Die Erde wäre unter derartigen Bedingungen nicht für Leben geeignet, weil wir für ein Drittel des Jahres komplett durchgefroren wären.
Wie stehen die Chancen, dass es auf HD 20794 d aussieht wie bei uns?
Fossati: Der Planet ist so groß, dass er ziemlich sicher eine Atmosphäre hat. Wir vermuten, dass HD 20794 d weit genug von seinem Stern entfernt ist, um eine Atmosphäre dauerhaft zu halten. Der Stern, um den der Planet kreist, ist geringfügig kleiner und kühler als unsere Sonne. Wir würden auf der Erde optisch keinen Unterschied erkennen, wenn wir tauschen würden. Wir wissen aber auch, dass die Umlaufbahn von HD 20794 d eine hohe Exzentrizität aufweist, was dazu führt, dass der Planet nur für zwei Drittel seines 650-Tage-Jahres in der habitablen Zone liegt. Unsere Venus könnte auf einer solchen Umlaufbahn eine konstante Temperatur halten, weil die sehr dichte CO2 Atmosphäre isolierend wirkt. Die Erde wäre unter derartigen Bedingungen aber nicht für Leben geeignet, weil wir für ein Drittel des Jahres komplett durchgefroren wären.
Vielversprechendes Trappist-1-System
Welches sind die besten Kandidaten für erdähnliche Planeten, die wir bisher kennen?
Fossati: Mehrere Planeten im Trappist-1-System haben ungefähr denselben Radius wie die Erde. Sie sind also keine Gasplaneten, können aber eine Atmosphäre halten. Exakte Messungen sind aber sehr schwierig. Wir wissen, dass die inneren Planeten Atmosphären haben könnten, aber dort ist es viel heißer als auf der Erde. Für die äußeren Planeten, die in der habitablen Zone liegen, haben wir bisher keine Hinweise auf Atmosphären.
Wenn es Atmosphären gibt, sind sie meistens CO2-dominiert, wie bei Mars und Venus.
Wie sehen die Atmosphären von Exoplaneten aus?
Fossati: Wenn es Atmosphären gibt, sind sie meistens CO2-dominiert, wie bei Mars und Venus in unserem Sonnensystem. Eine stickstoffdominierte Atmosphäre wie auf der Erde wäre ein starkes Anzeicheichen für Leben, weil sie bei Planeten in der habitablen Zone nicht allein durch geologische Prozesse gebildet werden kann. Aber Stickstoff lässt sich mit unseren Teleskopen leider nur sehr schwer nachweisen, weil die Absorptionslinien im UV-Bereich liegen. Für so kurze Wellenlängen können wir auch keine effektiven Koronographen bauen. Sauerstoff, Wasserstoff, CO2 oder Ozon können wir hingegen verlässlich spektroskopisch nachweisen.
PLATO-Mission
Um welche Art von Stern kreisen die bekannten Kandidaten?
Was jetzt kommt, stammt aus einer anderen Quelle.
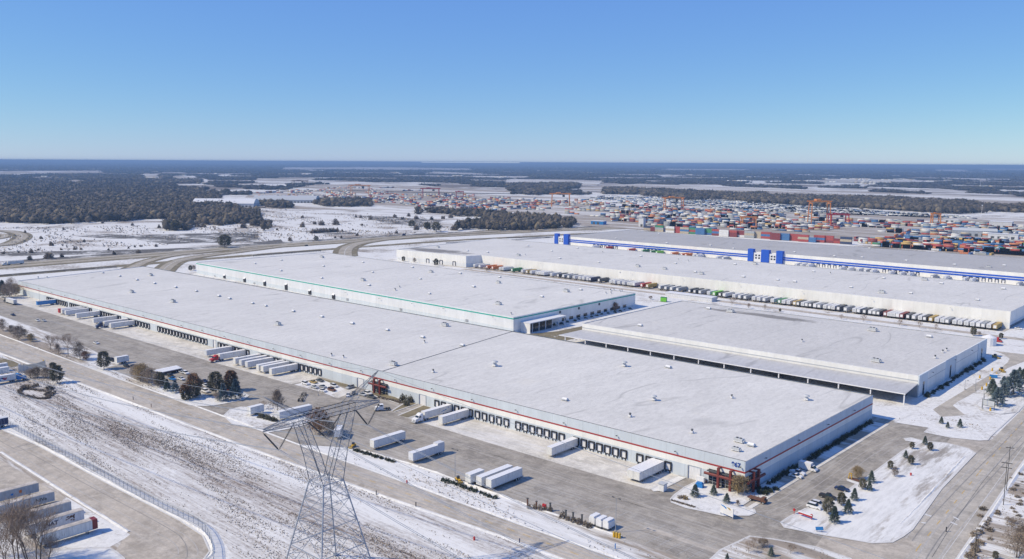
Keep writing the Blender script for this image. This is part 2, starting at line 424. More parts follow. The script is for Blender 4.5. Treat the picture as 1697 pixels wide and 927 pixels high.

Fossati: Die meisten möglicherweise erdähnlichen Planeten, zum Beispiel im Trappist-1-System, kreisen um Rote Zwerge oder unwesentlich größere und heißere Sterne. Das liegt daran, dass solche Systeme mit der Radialgeschwindigkeitsmethode am leichtesten zu finden sind. Kleine Planeten in der habitablen Zone von größeren Sternen sind viel schwieriger zu entdecken. Aber unsere Instrumente werden besser und in Zukunft werden wir deutlich mehr erdähnliche Planeten entdecken. Schon ab Anfang 2027 wird die PLATO-Mission der ESA mit der Transitmethode gezielt nach erdgroßen Planeten in der habitablen Zone von sonnenähnliche Sternen suchen. Für diese Kandidaten kennen wir dann auch die Masse genau.
Es wird einige Zeit dauern, bis wir mehr wissen.
Wie viele erdähnliche Planeten wird PLATO finden?
Fossati: PLATO wird tausende Planeten entdecken, aber wir rechnen nur mit einem bis fünf erdgroßen Planeten in der habitablen Zone eines Sterns. Wir wissen, dass jeder Stern im Schnitt mindestens einen Planeten hat, aber die Chance, dass wir einen solchen Exoplaneten von der Erde aus im Transit beobachten können, liegt nur bei etwa eins zu einer Milliarde. Davon sind dann vielleicht fünf Promille erdähnlich. Plato untersucht einen Großteil des Himmels, der von der Südhalbkugel aus zu sehen ist und spezialisiert sich auf Sterne, die weniger als 150 Lichtjahre von der Erde entfernt sind, damit wir genug Licht einfangen können, um spektroskopische Untersuchungen zu machen.
Kann PLATO auch erkennen, ob es Leben auf einem Planeten geben könnte?
Fossati: Wenn PLATO fünf Kandidaten für einen erdähnlichen Planeten liefert, die alle eine CO2-dominierte Atmosphäre haben, haben wir nichts über die Wahrscheinlichkeit für lebensfreundliche Bedingungen auf Exoplaneten gelernt. Aber wenn eine Stickstoffatmosphäre dabei sein sollte, wird es sehr interessant. Die ersten PLATO-Daten erwarten wir 2027, aber wir brauchen zwei Transits, um einen Planeten zu bestätigen, und noch deutlich länger, um die Masse zu mit spektroskopischen Messungen zu erfassen. Es wird also einige Zeit dauern, bis wir mehr wissen.